Adiyy b. Hatim de, Dıhye'yi alıp Kudüs'e götürdü. 60
Dıhye'ye, kavim ve kabilesinden bazı kişiler:
" Kayser'in yanına vardığın ve kendisini gördüğün zaman, yere kapan! Kayser izin verinceye kadar da, başını secdeden kaldırma! " dediler.
Dıhye:
" Ben bunu hiçbir zaman yapmam ve Allah'tan başkasına hiçbir zaman tapmam! " dedi.
" Eğer sen böyle yaparsan, o ne mektubunu alır, ne de sana bir cevap yazar! " dediler.
Dıhye:
" İsterse almasın! " dedi.
İçlerinden bir adam:
" Ben sana birşey daha salık vereyim mi ki, sen öyle yapınca hem mektubun alınsın, hem de ona secde etmek zorunda kalmayasın?" dedi.
Dıhye:
" Nedir o?" diye sordu.
Adam:
" Kayser'in her eşiğine oturacağı bir minberi vardır.
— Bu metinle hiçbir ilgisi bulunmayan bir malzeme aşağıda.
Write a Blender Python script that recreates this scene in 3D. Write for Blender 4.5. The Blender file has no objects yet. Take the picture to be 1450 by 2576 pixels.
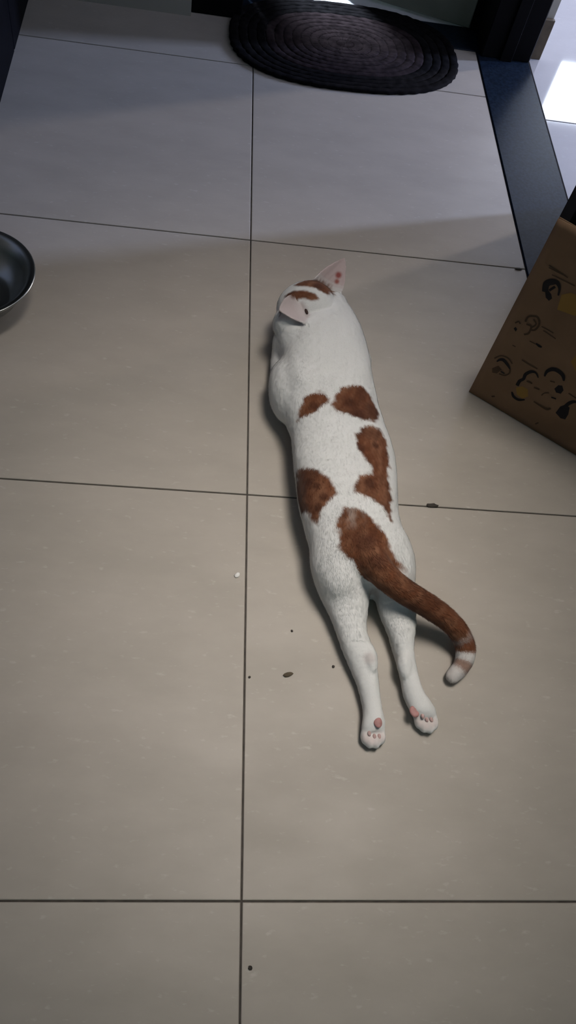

Sen gider, sahifeni minberin üzerine bırakırsın.
Kayser onu alınca sahibini çağırır; o zaman sen de Kayser'in yanına varırsın! " dedi.
Dıhye:
" Bak, işte bunu yapabilirim! " dedi. 61
-------------------------------------
59. Diyarbekrî, Târîhu'l-hamîs, c. 2, s. 31.
60. Halebî, İnsânu'l-uyûn, c. 3, s. 284.
61. Muhyiddin b. Arabî, Muhâdarâtu'l-ebrâr, c. 2, s. 129, 130, Diyarbekri, Târîhu’l-Hamîs, c. 2, s. 32, Halebî, İnsânu'l-uyûn, c. 3. s. 284.